BioShock may have popularised immersive sims by leaning closer to the FPS side, but if you’re willing to forego the efficiency of guns, it can still provide some splendid emergent moments. BioShock 2 was arguably better at providing players with a range of tools to experiment with in combat.
Best level: Fort Frolic is undoubtedly the high point of BioShock. Mad auteur Sander Cohen sprinkled much-needed humour into the game’s absurdist-horror tones, and it exhibits some of the best environment design in the game. Fort Frolic was developed largely by Jordan Thomas, who was responsible for Deadly Shadows’s Shalebridge Cradle.
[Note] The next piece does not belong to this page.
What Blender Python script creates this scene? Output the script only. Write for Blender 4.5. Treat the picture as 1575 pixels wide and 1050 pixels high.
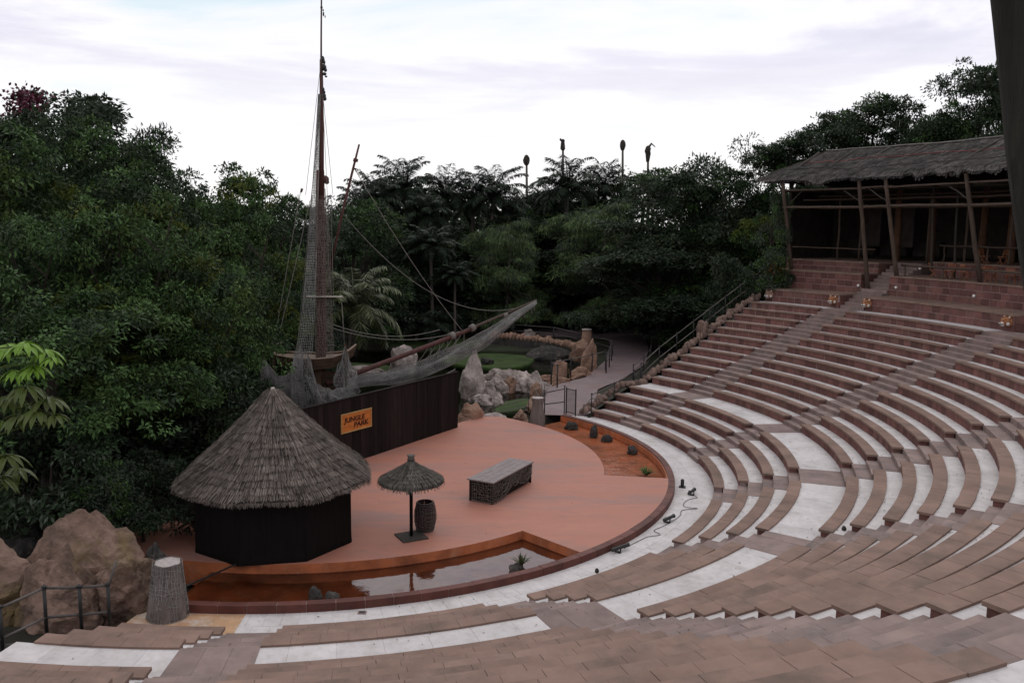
import bpy, math, random
import numpy as np
from mathutils import Vector, Matrix, noise

for o in list(bpy.data.objects):
    bpy.data.objects.remove(o)
S = bpy.context.scene
COL = S.collection
rad, deg, PI = math.radians, math.degrees, math.pi
random.seed(7)

# ------------------------------------------------------------------ camera
CAM = Vector((7.4199, -36.0197, 10.2374))
PITCH, ROLL, FPX = 0.13354, 0.01206, 1333.036
_r, _f, _u = Vector((1, 0, 0)), Vector((0, math.cos(PITCH), -math.sin(PITCH))), Vector((0, math.sin(PITCH), math.cos(PITCH)))
_c, _s = math.cos(ROLL), math.sin(ROLL)
C_R, C_U = _c * _r + _s * _u, _c * _u - _s * _r
cd = bpy.data.cameras.new('camera')
cam = bpy.data.objects.new('camera', cd)
COL.objects.link(cam)
m = Matrix((C_R, C_U, -_f)).transposed().to_4x4()
m.translation = CAM
cam.matrix_world = m
cd.sensor_width = 36.0
cd.lens = FPX / 1575 * 36
cd.clip_start, cd.clip_end = 0.05, 2000
S.camera = cam


def ray(px, py):                       # direction through a photo pixel
    return C_R * ((px - 787.5) / FPX) - C_U * ((py - 525) / FPX) + _f


def at(px, py, Y):                     # point at theatre depth Y
    d = ray(px, py)
    return CAM + d * ((Y - CAM.y) / d.y)


def atz(px, py, z):                    # point at height z
    d = ray(px, py)
    return CAM + d * ((z - CAM.z) / d.z)


def ppos(P):
    d = Vector(P) - CAM
    f = d.dot(_f)
    if f < 0.3:
        return None
    return 787.5 + FPX * d.dot(C_R) / f, 525 - FPX * d.dot(C_U) / f


def vis(P, mx=60, my=60):
    q = ppos(P)
    return q is not None and -mx < q[0] < 1575 + mx and -my < q[1] < 1050 + my


# ------------------------------------------------------------------ sky, sun, exposure
W = bpy.data.worlds.new('World')
S.world = W
W.use_nodes = True
nt = W.node_tree
nt.nodes.clear()
N = nt.nodes.new
L = nt.links.new
out = N('ShaderNodeOutputWorld')
bg = N('ShaderNodeBackground')
bg.inputs['Strength'].default_value = 0.1
sky = N('ShaderNodeTexSky')
sky.sky_type = 'NISHITA'
sky.sun_disc = False
SUN_EL, SUN_AZ = rad(42), rad(20)
sky.sun_elevation = SUN_EL
sky.sun_rotation = SUN_AZ
tc = N('ShaderNodeTexCoord')
sep = N('ShaderNodeSeparateXYZ')
L(tc.outputs['Generated'], sep.inputs[0])


def wmath(op, a, b):
    n = N('ShaderNodeMath')
    n.operation = op
    for i, v in enumerate((a, b)):
        if isinstance(v, (int, float)):
            n.inputs[i].default_value = v
        else:
            L(v, n.inputs[i])
    return n.outputs[0]


zz = wmath('ADD', wmath('MAXIMUM', sep.outputs[2], 0.0), 0.10)
cmb = N('ShaderNodeCombineXYZ')
L(wmath('DIVIDE', sep.outputs[0], zz), cmb.inputs[0])
L(wmath('DIVIDE', sep.outputs[1], zz), cmb.inputs[1])
n1 = N('ShaderNodeTexNoise')
n1.inputs['Scale'].default_value = 0.85
n1.inputs['Detail'].default_value = 7
n1.inputs['Roughness'].default_value = 0.56
n1.inputs['Distortion'].default_value = 0.5
mp = N('ShaderNodeMapping')
mp.inputs['Location'].default_value = (3.2, 1.1, 0)
mp.inputs['Scale'].default_value = (0.8, 1.15, 1)
L(cmb.outputs[0], mp.inputs[0])
L(mp.outputs[0], n1.inputs['Vector'])
cr = N('ShaderNodeValToRGB')
e = cr.color_ramp.elements
e[0].position, e[0].color = 0.34, (8.0, 9.2, 9.9, 1)
e[1].position, e[1].color = 0.78, (7.4, 7.2, 8.6, 1)
for p, c in ((0.41, (9.8, 10.0, 10.4, 1)), (0.48, (10.6, 10.4, 10.7, 1)), (0.58, (8.4, 8.2, 9.4, 1)), (0.66, (7.7, 7.5, 8.8, 1))):
    q = e.new(p)
    q.color = c
L(n1.outputs['Fac'], cr.inputs[0])
# the cloud sheet is thin and bright towards the horizon
hz = N('ShaderNodeMapRange')
hz.inputs['From Min'].default_value, hz.inputs['From Max'].default_value = 0.06, 0.20
L(sep.outputs[2], hz.inputs[0])
mx = N('ShaderNodeMixRGB')
L(hz.outputs[0], mx.inputs[0])
mx.inputs[1].default_value = (10.8, 10.7, 10.8, 1)
L(cr.outputs[0], mx.inputs[2])
mix = N('ShaderNodeMixRGB')
mix.inputs[0].default_value = 0.93
L(sky.outputs[0], mix.inputs[1])
L(mx.outputs[0], mix.inputs[2])
L(mix.outputs[0], bg.inputs['Color'])
L(bg.outputs[0], out.inputs['Surface'])

sd = bpy.data.lights.new('sun', 'SUN')
sd.energy = 0.5
sd.angle = rad(40)
sd.color = (1.0, 0.96, 0.9)
sun = bpy.data.objects.new('sun', sd)
COL.objects.link(sun)
sun.rotation_euler = (Vector((math.sin(SUN_AZ) * math.cos(SUN_EL), math.cos(SUN_AZ) * math.cos(SUN_EL), math.sin(SUN_EL)))).to_track_quat('Z', 'Y').to_euler()

vs = S.view_settings
vs.view_transform = 'Standard'
try:
    vs.look = 'None'
except Exception:
    pass
vs.exposure, vs.gamma = 0.0, 1.0
vs.use_curve_mapping = False

# ------------------------------------------------------------------ materials


def mat(name, col, rough=0.85, spec=0.25, vs=1.2, va=0.25, rnd=0.0, isl=0.0, bs=25, ba=0.25, bd=0.02,
        dirt=None, ds=0.5, dlo=0.5, dhi=0.68, df=0.7, stretch=(1, 1, 1), detail=5, metallic=0.0, obj=False, trans=0.0, dirt2=None):
    m = bpy.data.materials.new(name)
    m.use_nodes = True
    t = m.node_tree
    b = t.nodes['Principled BSDF']
    nn, ll = t.nodes.new, t.links.new
    b.inputs['Roughness'].default_value = rough
    b.inputs['Specular IOR Level'].default_value = spec
    b.inputs['Metallic'].default_value = metallic
    if obj:
        src = nn('ShaderNodeTexCoord').outputs['Object']
    else:
        src = nn('ShaderNodeNewGeometry').outputs['Position']
    mpg = nn('ShaderNodeMapping')
    mpg.inputs['Scale'].default_value = stretch
    ll(src, mpg.inputs[0])
    v = mpg.outputs[0]

    def noise_(sc, dt=detail, rg=0.6):
        n = nn('ShaderNodeTexNoise')
        n.inputs['Scale'].default_value = sc
        n.inputs['Detail'].default_value = dt
        n.inputs['Roughness'].default_value = rg
        ll(v, n.inputs['Vector'])
        return n.outputs['Fac']

    def rng(x, a, bb, c, d):
        n = nn('ShaderNodeMapRange')
        for i, q in enumerate((a, bb, c, d)):
            n.inputs[1 + i].default_value = q
        ll(x, n.inputs[0])
        return n.outputs[0]

    def mul(a, bb):
        n = nn('ShaderNodeMath')
        n.operation = 'MULTIPLY'
        ll(a, n.inputs[0])
        ll(bb, n.inputs[1])
        return n.outputs[0]
    f = rng(noise_(vs), 0.3, 0.7, 1 - va, 1 + va)
    if rnd:
        f = mul(f, rng(nn('ShaderNodeObjectInfo').outputs['Random'], 0, 1, 1 - rnd, 1 + rnd))
    if isl:
        f = mul(f, rng(nn('ShaderNodeNewGeometry').outputs['Random Per Island'], 0, 1, 1 - isl, 1 + isl))
    c = nn('ShaderNodeRGB')
    c.outputs[0].default_value = (*col, 1)
    cc = c.outputs[0]
    for dd, sc, lo, hi in ([(dirt, ds, dlo, dhi)] if dirt else []) + ([dirt2] if dirt2 else []):
        k = nn('ShaderNodeMixRGB')
        q = mul(rng(noise_(sc, 8, 0.65), lo, hi, 0, df), rng(noise_(sc * 9, 3), 0.2, 0.6, 0.4, 1))
        ll(q, k.inputs[0])
        ll(cc, k.inputs[1])
        k.inputs[2].default_value = (*dd, 1)
        cc = k.outputs[0]
    k = nn('ShaderNodeMixRGB')
    k.blend_type = 'MULTIPLY'
    k.inputs[0].default_value = 1
    ll(cc, k.inputs[1])
    ll(f, k.inputs[2])
    ll(k.outputs[0], b.inputs['Base Color'])
    if ba:
        bp = nn('ShaderNodeBump')
        bp.inputs['Strength'].default_value = ba
        bp.inputs['Distance'].default_value = bd
        ll(noise_(bs, 6), bp.inputs['Height'])
        ll(bp.outputs[0], b.inputs['Normal'])
    if trans:
        tb = nn('ShaderNodeBsdfTranslucent')
        ll(k.outputs[0], tb.inputs[0])
        ms = nn('ShaderNodeMixShader')
        ms.inputs[0].default_value = trans
        ll(b.outputs[0], ms.inputs[1])
        ll(tb.outputs[0], ms.inputs[2])
        ll(ms.outputs[0], t.nodes['Material Output'].inputs['Surface'])
    return m


def water_mat(name, tint, ior, ripple, scale, rough=0.03):
    m = bpy.data.materials.new(name)
    m.use_nodes = True
    t = m.node_tree
    t.nodes.clear()
    nn, ll = t.nodes.new, t.links.new
    o = nn('ShaderNodeOutputMaterial')
    tr = nn('ShaderNodeBsdfTransparent')
    tr.inputs[0].default_value = (*tint, 1)
    gl = nn('ShaderNodeBsdfGlossy')
    gl.inputs['Roughness'].default_value = rough
    fr = nn('ShaderNodeFresnel')
    fr.inputs['IOR'].default_value = ior
    g = nn('ShaderNodeNewGeometry')
    nz = nn('ShaderNodeTexNoise')
    nz.inputs['Scale'].default_value = scale
    nz.inputs['Detail'].default_value = 3
    ll(g.outputs['Position'], nz.inputs['Vector'])
    bp = nn('ShaderNodeBump')
    bp.inputs['Strength'].default_value = ripple
    bp.inputs['Distance'].default_value = 0.05
    ll(nz.outputs['Fac'], bp.inputs['Height'])
    ll(bp.outputs[0], gl.inputs['Normal'])
    ll(bp.outputs[0], fr.inputs['Normal'])
    mxs = nn('ShaderNodeMixShader')
    ll(fr.outputs[0], mxs.inputs[0])
    ll(tr.outputs[0], mxs.inputs[1])
    ll(gl.outputs[0], mxs.inputs[2])
    ll(mxs.outputs[0], o.inputs['Surface'])
    return m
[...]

2010: Stalker: Call of Pripyat
The Stalker series has always represented the ultimate end-goal of immersive sims, a cohesive and believable environment, AI that acts autonomously of the player, and complex interactions that result in an unscripted, unpredictable world.
None of the games achieved what Shadow of Chernobyl set out to do, but Call of Pripyat comes close. It condenses the fragmented environments of previous games into three large areas, where multiple factions of Stalkers, bandits, scientists and others patrol, hunt wildlife, scour for valuable Artifacts and battle over territory. When the wind blusters, the rain rolls in and you’re being hunted by an invisible mutant, few games are as engrossing.
Best feature: Pripyat is constantly under threat of Emissions, violent energy bursts that alter the situation within the zone, creating new Artifacts, killing NPCs and spawning Zombified Stalkers.
2012: Dishonored
Recent years have seen a revival of bona-fide immersive sims. In 2011 Deus Ex: Human Revolution proved it was possible to make a follow-up that rivalled Warren Spector’s masterpiece. Then in 2012 came Dishonored, a game openly inspired by the work of Ion Storm and Looking Glass. Arkane’s Arx Fatalis and Dark Messiah had both shown glimmers of a similar talent, and it finally coalesced in their magical murder-sim.
Dishonored took the level design of Thief and the open-ended play of Deus Ex, and weaved them together superbly. The majority of its missions are built in a similar style to Thief II’s Life of the Party—a smattering of open city that surrounds the central area where the mission takes place. Particular highlights include the Golden Cat, an opulent brothel whose spiralling layout makes for a tricky assassination challenge, and Lady Boyle’s manor, where the ensuing Masquerade Ball allows the player to hide in plain sight.
Dishonored also boasts the most inventive toolsets of any game of its ilk, blending mechanical gadgetry with pagan-style magic. You can possess enemies and freeze time to manipulate your opponents and remain unseen, or deploy nasty springrazors and summon hordes of rats if you fancy adopting a more sociopathic approach. Dishonored even lets players complete the game without killing anyone, although many of your targets may wish they were dead given some of the fiendish alternatives.
Best ability: Although it’s the least spectacular ability in Corvo’s arsenal, Blink transforms everything about the game. This short-range teleport affects movement, platforming, combat and stealth, enabling you to dart across gaps between rooftops, flash into cover when noticed by a guard, or vanish away from a pistol-shot and stab your aggressor in the back.